** start of Data provided **

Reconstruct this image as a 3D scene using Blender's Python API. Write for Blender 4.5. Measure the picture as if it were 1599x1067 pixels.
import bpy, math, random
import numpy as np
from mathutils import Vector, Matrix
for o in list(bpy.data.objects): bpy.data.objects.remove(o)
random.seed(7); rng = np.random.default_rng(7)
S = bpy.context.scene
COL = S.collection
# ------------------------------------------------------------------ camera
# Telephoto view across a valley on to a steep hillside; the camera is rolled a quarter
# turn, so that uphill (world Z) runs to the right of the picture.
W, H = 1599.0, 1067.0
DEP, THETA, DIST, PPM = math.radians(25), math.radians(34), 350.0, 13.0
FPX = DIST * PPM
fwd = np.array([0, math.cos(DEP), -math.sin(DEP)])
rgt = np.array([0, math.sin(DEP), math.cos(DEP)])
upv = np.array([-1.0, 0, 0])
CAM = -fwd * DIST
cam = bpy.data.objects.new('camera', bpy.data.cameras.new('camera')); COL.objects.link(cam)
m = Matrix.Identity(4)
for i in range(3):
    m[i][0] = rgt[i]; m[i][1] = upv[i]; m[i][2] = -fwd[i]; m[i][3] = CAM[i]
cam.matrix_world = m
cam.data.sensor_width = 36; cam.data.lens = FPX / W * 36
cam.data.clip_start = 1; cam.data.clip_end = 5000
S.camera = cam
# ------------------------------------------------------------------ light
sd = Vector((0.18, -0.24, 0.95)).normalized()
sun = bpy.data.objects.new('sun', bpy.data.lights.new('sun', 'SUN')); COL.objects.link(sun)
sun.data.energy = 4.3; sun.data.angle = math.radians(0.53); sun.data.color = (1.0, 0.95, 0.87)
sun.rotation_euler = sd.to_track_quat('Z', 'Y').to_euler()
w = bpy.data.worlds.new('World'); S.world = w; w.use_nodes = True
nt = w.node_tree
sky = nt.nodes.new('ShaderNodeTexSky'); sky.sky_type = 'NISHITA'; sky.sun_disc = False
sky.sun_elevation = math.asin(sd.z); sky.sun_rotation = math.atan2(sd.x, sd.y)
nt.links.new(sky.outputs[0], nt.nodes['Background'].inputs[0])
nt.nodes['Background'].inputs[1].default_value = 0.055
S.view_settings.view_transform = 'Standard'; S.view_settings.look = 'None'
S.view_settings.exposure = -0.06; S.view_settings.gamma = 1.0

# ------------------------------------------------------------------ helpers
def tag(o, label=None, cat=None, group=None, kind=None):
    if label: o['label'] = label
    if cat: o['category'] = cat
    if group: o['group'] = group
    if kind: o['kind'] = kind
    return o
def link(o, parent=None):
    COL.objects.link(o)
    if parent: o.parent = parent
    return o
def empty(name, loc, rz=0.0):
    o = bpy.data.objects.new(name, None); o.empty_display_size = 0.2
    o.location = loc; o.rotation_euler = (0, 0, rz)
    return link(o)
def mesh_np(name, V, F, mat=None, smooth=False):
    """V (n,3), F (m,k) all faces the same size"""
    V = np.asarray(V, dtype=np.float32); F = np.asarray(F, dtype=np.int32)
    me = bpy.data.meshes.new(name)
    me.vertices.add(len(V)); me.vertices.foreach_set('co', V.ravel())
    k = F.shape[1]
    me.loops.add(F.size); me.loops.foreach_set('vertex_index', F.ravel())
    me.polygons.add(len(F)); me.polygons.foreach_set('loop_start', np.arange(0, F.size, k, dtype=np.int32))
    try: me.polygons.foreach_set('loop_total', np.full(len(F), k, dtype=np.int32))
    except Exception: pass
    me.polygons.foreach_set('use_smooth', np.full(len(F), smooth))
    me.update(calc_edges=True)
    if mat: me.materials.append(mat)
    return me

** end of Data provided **

▶ _Exercise objective_: Go over the data above and copy every line that has the word "scene" in it.

▶ _Exercise result_:
Reconstruct this image as a 3D scene using Blender's Python API. Write for Blender 4.5. Measure the picture as if it were 1599x1067 pixels.
S = bpy.context.scene